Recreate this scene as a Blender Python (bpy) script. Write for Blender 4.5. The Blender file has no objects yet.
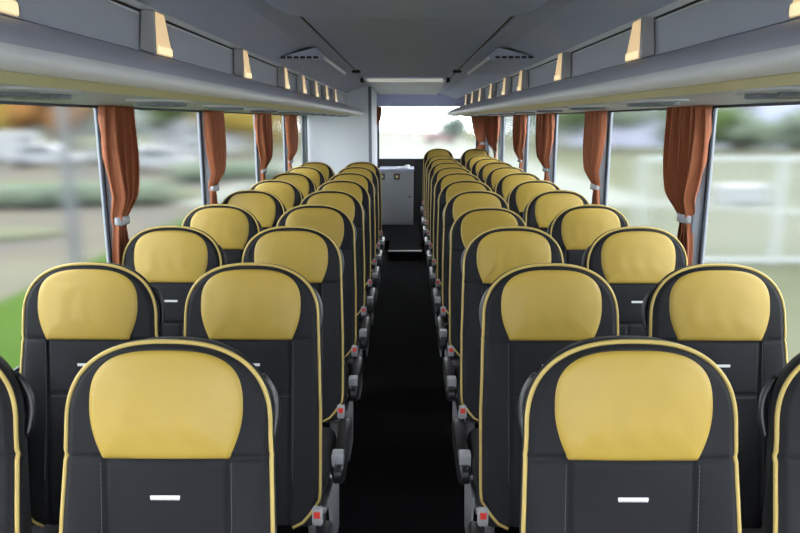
import bpy, bmesh, math, random
import numpy as np
from mathutils import Vector, Matrix
random.seed(7)
S = bpy.context.scene
COL = S.collection
PI = math.pi
CAMZ = 1.65

# ------------------------------------------------------------------ materials
def mat(name, col, rough=0.5, metal=0.0, var=0.06, scale=40.0, bump=0.0, bscale=300.0,
        emit=None, estr=0.0, spec=0.5, sheen=0.0):
    m = bpy.data.materials.new(name); m.use_nodes = True
    nt = m.node_tree; b = nt.nodes['Principled BSDF']
    b.inputs['Roughness'].default_value = rough
    b.inputs['Metallic'].default_value = metal
    b.inputs['Specular IOR Level'].default_value = spec
    if sheen: b.inputs['Sheen Weight'].default_value = sheen
    tc = nt.nodes.new('ShaderNodeTexCoord')
    n = nt.nodes.new('ShaderNodeTexNoise'); n.inputs['Scale'].default_value = scale
    n.inputs['Detail'].default_value = 3
    nt.links.new(tc.outputs['Object'], n.inputs['Vector'])
    mx = nt.nodes.new('ShaderNodeMix'); mx.data_type = 'RGBA'
    c = np.array(col, float)
    mx.inputs[6].default_value = (*np.clip(c * (1 - var), 0, 1), 1)
    mx.inputs[7].default_value = (*np.clip(c * (1 + var), 0, 1), 1)
    nt.links.new(n.outputs['Fac'], mx.inputs[0])
    nt.links.new(mx.outputs[2], b.inputs['Base Color'])
    if bump:
        n2 = nt.nodes.new('ShaderNodeTexNoise'); n2.inputs['Scale'].default_value = bscale
        nt.links.new(tc.outputs['Object'], n2.inputs['Vector'])
        bp = nt.nodes.new('ShaderNodeBump'); bp.inputs['Strength'].default_value = bump
        bp.inputs['Distance'].default_value = 0.002
        nt.links.new(n2.outputs['Fac'], bp.inputs['Height'])
        nt.links.new(bp.outputs['Normal'], b.inputs['Normal'])
    if emit:
        b.inputs['Emission Color'].default_value = (*emit, 1)
        b.inputs['Emission Strength'].default_value = estr
    return m

def patchy(name, cols, scale=0.2, rough=0.9):
    m = bpy.data.materials.new(name); m.use_nodes = True
    nt = m.node_tree; b = nt.nodes['Principled BSDF']; b.inputs['Roughness'].default_value = rough
    b.inputs['Specular IOR Level'].default_value = 0.0
    tc = nt.nodes.new('ShaderNodeTexCoord')
    n = nt.nodes.new('ShaderNodeTexNoise'); n.inputs['Scale'].default_value = scale; n.inputs['Detail'].default_value = 4
    r = nt.nodes.new('ShaderNodeValToRGB')
    e = r.color_ramp.elements
    while len(e) < len(cols): e.new(0.5)
    for i, c in enumerate(cols):
        e[i].position = 0.3 + 0.4 * i / max(1, len(cols) - 1); e[i].color = (*c, 1)
    nt.links.new(tc.outputs['Object'], n.inputs['Vector'])
    nt.links.new(n.outputs['Fac'], r.inputs['Fac']); nt.links.new(r.outputs['Color'], b.inputs['Base Color'])
    return m

def glass_mat(name, rough, tint):
    """slightly misted pane: rough refraction, coated against reflections"""
    m = bpy.data.materials.new(name); m.use_nodes = True
    nt = m.node_tree; nt.nodes.remove(nt.nodes['Principled BSDF'])
    b = nt.nodes.new('ShaderNodeBsdfRefraction'); b.inputs['Color'].default_value = (*tint, 1); b.inputs['IOR'].default_value = 1.45
    n = nt.nodes.new('ShaderNodeTexNoise'); n.inputs['Scale'].default_value = 3
    mr = nt.nodes.new('ShaderNodeMapRange')
    mr.inputs['To Min'].default_value = rough * 0.93; mr.inputs['To Max'].default_value = rough * 1.07
    nt.links.new(n.outputs['Fac'], mr.inputs['Value']); nt.links.new(mr.outputs['Result'], b.inputs['Roughness'])
    nt.links.new(b.outputs[0], nt.nodes['Material Output'].inputs['Surface'])
    return m

def cloth_mat(name, col, trans):
    m = mat(name, col, rough=0.75, var=0.12, scale=25, bump=0.15, bscale=500)
    nt = m.node_tree; b = nt.nodes['Principled BSDF']; out = nt.nodes['Material Output']
    t = nt.nodes.new('ShaderNodeBsdfTranslucent'); t.inputs['Color'].default_value = (*[min(1, c * 1.5) for c in col], 1)
    mx = nt.nodes.new('ShaderNodeMixShader'); mx.inputs[0].default_value = trans
    nt.links.new(b.outputs[0], mx.inputs[1]); nt.links.new(t.outputs[0], mx.inputs[2])
    nt.links.new(mx.outputs[0], out.inputs['Surface'])
    return m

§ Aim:
Give again, word for word, every line from the top of the data above to the line holding "CAMZ = 1.65", inclusive, with the pictures left out.

§ Written reply:
Recreate this scene as a Blender Python (bpy) script. Write for Blender 4.5. The Blender file has no objects yet.
import bpy, bmesh, math, random
import numpy as np
from mathutils import Vector, Matrix
random.seed(7)
S = bpy.context.scene
COL = S.collection
PI = math.pi
CAMZ = 1.65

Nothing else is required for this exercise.